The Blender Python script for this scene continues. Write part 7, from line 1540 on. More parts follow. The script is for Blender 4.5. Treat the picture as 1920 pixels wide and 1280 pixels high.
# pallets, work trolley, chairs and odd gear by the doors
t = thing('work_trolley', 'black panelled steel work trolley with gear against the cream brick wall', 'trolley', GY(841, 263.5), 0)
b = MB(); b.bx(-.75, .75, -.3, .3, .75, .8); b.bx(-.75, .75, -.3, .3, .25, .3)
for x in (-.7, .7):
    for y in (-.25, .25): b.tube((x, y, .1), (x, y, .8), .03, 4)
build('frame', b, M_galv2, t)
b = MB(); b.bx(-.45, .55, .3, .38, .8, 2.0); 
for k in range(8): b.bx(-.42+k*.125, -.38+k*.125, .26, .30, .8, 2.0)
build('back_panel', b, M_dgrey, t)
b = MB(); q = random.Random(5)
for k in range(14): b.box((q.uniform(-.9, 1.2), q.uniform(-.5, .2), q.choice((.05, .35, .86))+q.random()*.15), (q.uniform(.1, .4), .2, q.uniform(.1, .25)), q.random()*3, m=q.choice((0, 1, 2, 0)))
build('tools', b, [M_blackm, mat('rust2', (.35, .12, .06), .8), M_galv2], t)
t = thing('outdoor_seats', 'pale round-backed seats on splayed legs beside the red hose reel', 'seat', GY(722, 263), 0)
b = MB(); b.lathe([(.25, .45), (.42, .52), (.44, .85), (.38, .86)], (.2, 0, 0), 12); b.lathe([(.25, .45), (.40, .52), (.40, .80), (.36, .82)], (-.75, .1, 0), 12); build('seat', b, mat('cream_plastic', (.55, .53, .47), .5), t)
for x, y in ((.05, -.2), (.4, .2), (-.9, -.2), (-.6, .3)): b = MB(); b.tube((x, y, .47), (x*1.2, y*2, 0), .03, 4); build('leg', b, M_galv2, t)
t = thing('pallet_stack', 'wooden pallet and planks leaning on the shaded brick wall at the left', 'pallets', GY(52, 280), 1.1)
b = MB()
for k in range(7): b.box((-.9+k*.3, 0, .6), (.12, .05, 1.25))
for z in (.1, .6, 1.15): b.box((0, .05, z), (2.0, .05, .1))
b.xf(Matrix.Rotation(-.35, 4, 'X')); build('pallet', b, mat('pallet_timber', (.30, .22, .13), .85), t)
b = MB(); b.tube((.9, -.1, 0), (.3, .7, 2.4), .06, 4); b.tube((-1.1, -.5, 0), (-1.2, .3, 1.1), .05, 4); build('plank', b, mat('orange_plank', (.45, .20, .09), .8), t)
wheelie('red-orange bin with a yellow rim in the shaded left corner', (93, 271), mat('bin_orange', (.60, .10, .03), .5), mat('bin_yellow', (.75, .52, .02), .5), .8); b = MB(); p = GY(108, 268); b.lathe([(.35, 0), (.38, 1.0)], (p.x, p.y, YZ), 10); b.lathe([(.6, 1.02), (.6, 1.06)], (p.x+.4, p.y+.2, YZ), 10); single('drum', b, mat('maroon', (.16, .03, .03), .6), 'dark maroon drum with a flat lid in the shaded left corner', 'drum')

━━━

Task to carry out: Write out the full listing exactly as given.

Response:
The Blender Python script for this scene continues. Write part 7, from line 1540 on. More parts follow. The script is for Blender 4.5. Treat the picture as 1920 pixels wide and 1280 pixels high.
# pallets, work trolley, chairs and odd gear by the doors
t = thing('work_trolley', 'black panelled steel work trolley with gear against the cream brick wall', 'trolley', GY(841, 263.5), 0)
b = MB(); b.bx(-.75, .75, -.3, .3, .75, .8); b.bx(-.75, .75, -.3, .3, .25, .3)
for x in (-.7, .7):
    for y in (-.25, .25): b.tube((x, y, .1), (x, y, .8), .03, 4)
build('frame', b, M_galv2, t)
b = MB(); b.bx(-.45, .55, .3, .38, .8, 2.0); 
for k in range(8): b.bx(-.42+k*.125, -.38+k*.125, .26, .30, .8, 2.0)
build('back_panel', b, M_dgrey, t)
b = MB(); q = random.Random(5)
for k in range(14): b.box((q.uniform(-.9, 1.2), q.uniform(-.5, .2), q.choice((.05, .35, .86))+q.random()*.15), (q.uniform(.1, .4), .2, q.uniform(.1, .25)), q.random()*3, m=q.choice((0, 1, 2, 0)))
build('tools', b, [M_blackm, mat('rust2', (.35, .12, .06), .8), M_galv2], t)
t = thing('outdoor_seats', 'pale round-backed seats on splayed legs beside the red hose reel', 'seat', GY(722, 263), 0)
b = MB(); b.lathe([(.25, .45), (.42, .52), (.44, .85), (.38, .86)], (.2, 0, 0), 12); b.lathe([(.25, .45), (.40, .52), (.40, .80), (.36, .82)], (-.75, .1, 0), 12); build('seat', b, mat('cream_plastic', (.55, .53, .47), .5), t)
for x, y in ((.05, -.2), (.4, .2), (-.9, -.2), (-.6, .3)): b = MB(); b.tube((x, y, .47), (x*1.2, y*2, 0), .03, 4); build('leg', b, M_galv2, t)
t = thing('pallet_stack', 'wooden pallet and planks leaning on the shaded brick wall at the left', 'pallets', GY(52, 280), 1.1)
b = MB()
for k in range(7): b.box((-.9+k*.3, 0, .6), (.12, .05, 1.25))
for z in (.1, .6, 1.15): b.box((0, .05, z), (2.0, .05, .1))
b.xf(Matrix.Rotation(-.35, 4, 'X')); build('pallet', b, mat('pallet_timber', (.30, .22, .13), .85), t)
b = MB(); b.tube((.9, -.1, 0), (.3, .7, 2.4), .06, 4); b.tube((-1.1, -.5, 0), (-1.2, .3, 1.1), .05, 4); build('plank', b, mat('orange_plank', (.45, .20, .09), .8), t)
wheelie('red-orange bin with a yellow rim in the shaded left corner', (93, 271), mat('bin_orange', (.60, .10, .03), .5), mat('bin_yellow', (.75, .52, .02), .5), .8); b = MB(); p = GY(108, 268); b.lathe([(.35, 0), (.38, 1.0)], (p.x, p.y, YZ), 10); b.lathe([(.6, 1.02), (.6, 1.06)], (p.x+.4, p.y+.2, YZ), 10); single('drum', b, mat('maroon', (.16, .03, .03), .6), 'dark maroon drum with a flat lid in the shaded left corner', 'drum')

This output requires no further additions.